More than 1,300 students — nearly 70% of the student body — cast votes, with more than 900 backing the Bowdoin Solidarity Referendum. The results of last week’s vote were announced Monday evening.
Voting, which closed Saturday afternoon, came after 80 professors — over a third of the faculty at the school — signed a letter in support of students protesting and speaking out against the war across the nation.
Bowdoin College President Safa Zaki announced on Monday that she plans to have students both for and against the measure meet with members of the Board of Trustees this week. She said the requests made in the referendum will be reviewed over the summer but that the college would not take an official stance on the war.
“The first request in the referendum was for the college to issue an institutional statement. In keeping with my practice, I will not be issuing a statement, but students — both those who voted with the majority and those who voted in opposition — have essentially issued their own statements,” Zaki wrote in the email.
When asked Tuesday when the board members and students would meet, a spokesperson for the college referred The Times Record back to the email published on Monday and said, “We don’t have anything to add to that.”
Bowdoin’s Students for Justice in Palestine, which drafted the referendum, wrote on the group’s Instagram page that the voting results were a “crucial win.”
Ahmad Abdulwadood, a senior at the college and one of the organizers at SJP, said support for the referendum was encouraging and that the group expects Bowdoin College to honor the results.
“The gravity of this moment is not lost on us,” he said.
Ultimately, Abdulwadood said, the focus is on the situation in Gaza, where Israel has launched an offensive on Rafah, a southern city in the region.

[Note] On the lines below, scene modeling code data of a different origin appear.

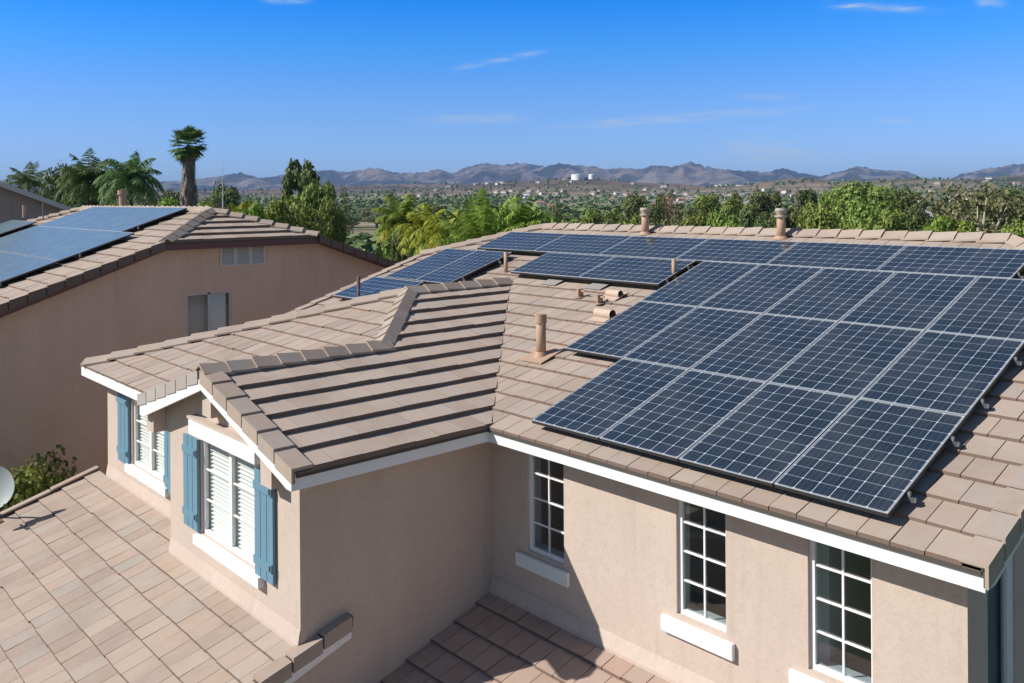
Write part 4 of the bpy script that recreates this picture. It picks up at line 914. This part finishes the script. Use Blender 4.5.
# tall fan palm with a skirt of dead leaves
rnd=random.Random(5); D=80; p=spot(189,HY,D); z0=terr(p.x,p.y); zt=spot(189,145,D).z
o=empty('fan_palm',(p.x,p.y,z0),'tall fan palm with a thick skirt of dead grey leaves, highest tree on the left','palm tree')
b=MB(); b.tube((p.x,p.y,z0),(p.x,p.y,zt),.28,.2,seg=10); b.build('trunk',M['bark'],o)
b=MB()
for k in range(1700):
    t=rnd.random(); z=zt-.1-t*(zt-spot(189,200,D).z+1.0); a=rnd.uniform(0,6.28); r=(.34+.08*(1-t)**3+.40*t+.05*math.sin(z*2.3))*rnd.uniform(.55,1.05); q_=Vector((p.x+r*math.cos(a),p.y+r*math.sin(a),z))
    n_=Vector((math.cos(a),math.sin(a),rnd.uniform(-.1,.5))); u_=Vector((0,0,-1))+n_*rnd.uniform(-.1,.35); s_=n_.cross(u_).normalized()*rnd.uniform(.04,.12); L_=rnd.uniform(.4,1.0)
    b.poly([q_-s_,q_+s_,q_+s_*.4+u_*L_,q_-s_*.4+u_*L_])
b.build('dead_leaf_skirt',M['thatch'],o)
b=MB()
for k in range(74):
    az=k*2.399; e=1.5-(k/74)*2.7+rnd.uniform(-.35,.35); d=Vector((math.cos(az)*math.cos(e),math.sin(az)*math.cos(e),math.sin(e))); L_=rnd.uniform(.55,1.2); c=Vector((p.x,p.y,zt))+d*L_
    side=Vector((-math.sin(az),math.cos(az),0)); upv=side.cross(d)
    b.poly([Vector((p.x,p.y,zt))-side*.02,Vector((p.x,p.y,zt))+side*.02,c+side*.02,c-side*.02])
    for j in range(15):
        t=(j-7)/7*1.35; dd=(d*math.cos(t)+side*math.sin(t)).normalized(); tip=c+dd*1.0*rnd.uniform(.8,1.1)+Vector((0,0,-.28*rnd.random())); w_=dd.cross(upv).normalized()*.07; m_=c+dd*.55
        b.poly([c,m_-w_,tip,m_+w_])
b.build('fronds',M['frond'],o)
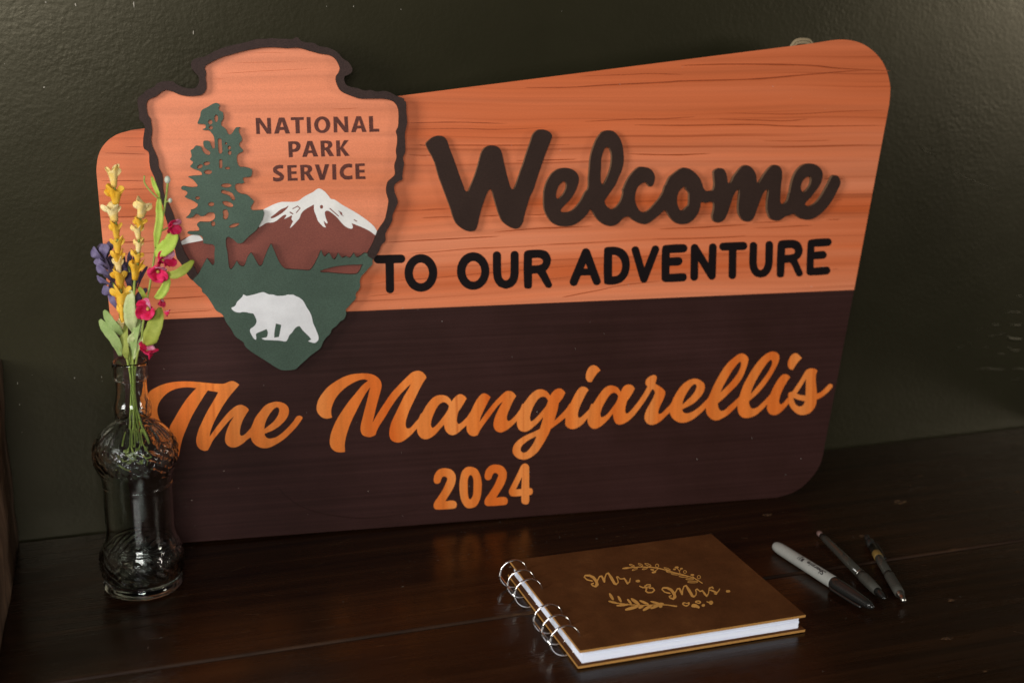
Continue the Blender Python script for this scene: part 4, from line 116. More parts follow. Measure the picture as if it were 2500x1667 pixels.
    'snow': '-1544,3448 -1560,3441 -1596,3415 -1672,3379 -1692,3366 -1727,3340 -1748,3331 -1784,3326 -1872,3329 -1890,3329 -1919,3324 -1945,3316 -1981,3303 -2004,3292 -2069,3261 -2070,3260 -2070,3257 -2066,3241 -2064,3230 -2067,3211 -2070,3197 -2082,3163 -2094,3143 -2104,3128 -2115,3111 -2118,3096 -2116,3093 -2114,3092 -2112,3093 -2063,3124 -2047,3132 -2034,3135 -1996,3135 -1982,3137 -1966,3143 -1946,3153 -1921,3174 -1885,3200 -1873,3205 -1861,3205 -1858,3204 -1855,3197 -1861,3187 -1877,3165 -1876,3165 -1828,3187 -1814,3195 -1807,3197 -1803,3195 -1802,3192 -1801,3188 -1808,3170 -1808,3160 -1804,3153 -1793,3140 -1802,3126 -1814,3105 -1826,3078 -1826,3077 -1799,3098 -1789,3108 -1761,3138 -1740,3160 -1734,3167 -1728,3179 -1718,3206 -1711,3218 -1704,3227 -1689,3241 -1678,3249 -1658,3262 -1591,3297 -1592,3252 -1590,3237 -1588,3227 -1574,3192 -1561,3147 -1556,3137 -1538,3113 -1515,3088 -1503,3079 -1487,3074 -1483,3075 -1493,3097 -1497,3108 -1502,3136 -1501,3139 -1491,3127 -1476,3112 -1472,3111 -1466,3118 -1466,3122 -1476,3147 -1484,3174 -1489,3200 -1490,3214 -1487,3225 -1482,3230 -1473,3234 -1461,3234 -1451,3231 -1436,3222 -1408,3200 -1385,3180 -1366,3159 -1341,3126 -1312,3092 -1298,3080 -1279,3068 -1261,3059 -1242,3054 -1236,3055 -1232,3057 -1225,3065 -1224,3075 -1227,3087 -1235,3106 -1233,3108 -1154,3075 -1110,3054 -1076,3036 -1047,3017 -1009,2985 -1000,2978 -998,2978 -985,3012 -991,3026 -1006,3052 -1019,3071 -1044,3097 -1071,3121 -1124,3163 -1166,3193 -1222,3229 -1325,3290 -1374,3327 -1391,3338 -1401,3342 -1420,3344 -1430,3349 -1436,3355 -1444,3370 -1453,3382 -1484,3418 -1499,3430 -1519,3443 -1532,3447|-1522,3290 -1516,3291 -1512,3289 -1506,3283 -1504,3277 -1505,3267 -1508,3260 -1512,3256 -1517,3254 -1523,3255 -1527,3257 -1531,3261 -1534,3269 -1534,3277 -1531,3283 -1527,3288|-1833,3292 -1832,3292 -1832,3289 -1839,3275 -1849,3263 -1870,3243 -1885,3230 -1912,3212 -1949,3190 -1971,3180 -1990,3175 -1998,3176 -2004,3179 -2003,3184 -1997,3192 -1967,3211 -1920,3248 -1896,3262 -1857,3276|-1747,3289 -1746,3289 -1741,3286 -1724,3271 -1719,3265 -1718,3263 -1751,3226 -1759,3220 -1762,3219 -1765,3222 -1764,3226 -1730,3261 -1729,3264 -1747,3280 -1791,3257 -1794,3257 -1797,3261 -1794,3265|-1389,3261 -1379,3251|-1443,3260 -1440,3260 -1436,3259 -1359,3185 -1355,3181 -1356,3176 -1359,3175 -1362,3176 -1435,3245 -1444,3255|-1363,3236 -1337,3221 -1326,3213 -1323,3208 -1323,3197 -1321,3191 -1305,3172 -1327,3186 -1338,3195 -1342,3202 -1349,3218|-1820,3234 -1815,3233 -1792,3217 -1789,3214 -1789,3208 -1792,3206 -1796,3206 -1821,3223 -1824,3226 -1824,3229 -1822,3232|-1211,3145 -1208,3146 -1184,3129 -1181,3127 -1180,3123 -1183,3120 -1185,3120 -1211,3137 -1213,3140 -1213,3143|-2725,3039 -2748,3035 -2773,3024 -2790,3013 -2813,2997 -2847,2978 -2851,2973 -2846,2951 -2839,2948 -2820,2951 -2770,2964 -2693,2975 -2641,2985 -2641,2987 -2659,3016 -2669,3027 -2676,3032 -2687,3036 -2698,3039',
    'bear': '-2115,2477 -2141,2472 -2173,2463 -2227,2451 -2258,2447 -2262,2447 -2267,2449 -2282,2458 -2293,2463 -2297,2451 -2300,2445 -2306,2437 -2352,2395 -2358,2384 -2363,2370 -2367,2364 -2374,2356 -2382,2351 -2390,2346 -2404,2342 -2408,2338 -2408,2332 -2405,2325 -2401,2320 -2381,2303 -2368,2297 -2355,2293 -2335,2290 -2323,2291 -2310,2294 -2302,2295 -2297,2294 -2287,2293 -2266,2289 -2240,2282 -2210,2276 -2205,2275 -2204,2273 -2193,2252 -2182,2225 -2178,2207 -2178,2194 -2184,2178 -2193,2162 -2205,2151 -2215,2143 -2231,2134 -2236,2130 -2240,2125 -2243,2117 -2244,2106 -2240,2092 -2231,2071 -2216,2042 -2205,2027 -2198,2022 -2192,2020 -2190,2020 -2187,2037 -2187,2045 -2189,2061 -2189,2069 -2187,2076 -2180,2083 -2163,2091 -2116,2107 -2087,2120 -2080,2104 -2076,2090 -2077,2072 -2082,2051 -2086,2044 -2090,2041 -2094,2039 -2134,2032 -2136,2031 -2135,2029 -2120,2020 -2112,2016 -2102,2013 -2073,2012 -2070,2011 -2051,2010 -2048,2009 -2030,2008 -2028,2007 -1997,2004 -1995,2003 -1983,2003 -1980,2002 -1962,2000 -1927,1991 -1914,1990 -1908,1991 -1904,1993 -1899,1997 -1891,2009 -1885,2021 -1877,2040 -1870,2052 -1846,2074 -1835,2088 -1824,2104 -1815,2116 -1804,2124 -1793,2129 -1784,2132 -1771,2134 -1768,2129 -1741,2089 -1683,2026 -1677,2019 -1667,2001 -1665,1997 -1666,1996 -1692,1985 -1694,1983 -1694,1982 -1674,1973 -1659,1967 -1644,1963 -1633,1962 -1626,1963 -1619,1966 -1602,1982 -1598,1987 -1595,1993 -1593,2006 -1593,2021 -1595,2032 -1616,2095 -1640,2154 -1644,2172 -1648,2199 -1656,2234 -1662,2249 -1674,2275 -1696,2312 -1722,2367 -1728,2376 -1739,2390 -1755,2404 -1770,2415 -1791,2424 -1802,2430 -1812,2437 -1822,2442 -1848,2443 -1853,2442 -1866,2445 -1876,2445 -1883,2443 -1894,2438 -1914,2436 -1922,2436 -1925,2435 -1946,2436 -1950,2435 -1976,2437 -1988,2440 -2000,2446 -2011,2450 -2016,2451 -2039,2452 -2053,2454 -2062,2458 -2094,2475 -2099,2477|-1996,2169 -1991,2168 -1950,2155 -1947,2153 -1946,2150 -1964,2068 -1973,2037 -2016,2032 -2017,2033 -2017,2035 -2016,2070 -2015,2073 -2014,2081 -2008,2115',
}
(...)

The offensive comes as Egypt and Qatar mediate a ceasefire deal that Hamas has agreed to but Israel rejected, according to The Associated Press.
In the Bowdoin Solidarity Referendum, SJP asks the college to disclose all arms manufacturing investments, a request the group compares to the college’s 2023 disclosure of involvement with fossil fuel funds.
The group also asked that the college avoid any future investments in funds with significant connections to defense industry companies, such as Lockheed Martin, General Dynamics and Boeing, and to reestablish a committee — one last convened in response to South African apartheid — to oversee college investments.
The referendum additionally called on the college to condemn scholasticide — the systemic killing and destruction of students, educators and institutions — in Gaza. Both the faculty letter and the referendum draft cited an April press release from the Office of United Nations High Commissioner for Human Rights, which stated that over 5,800 students and educators had been killed in Gaza and over 8,500 more had been injured with numbers growing each day.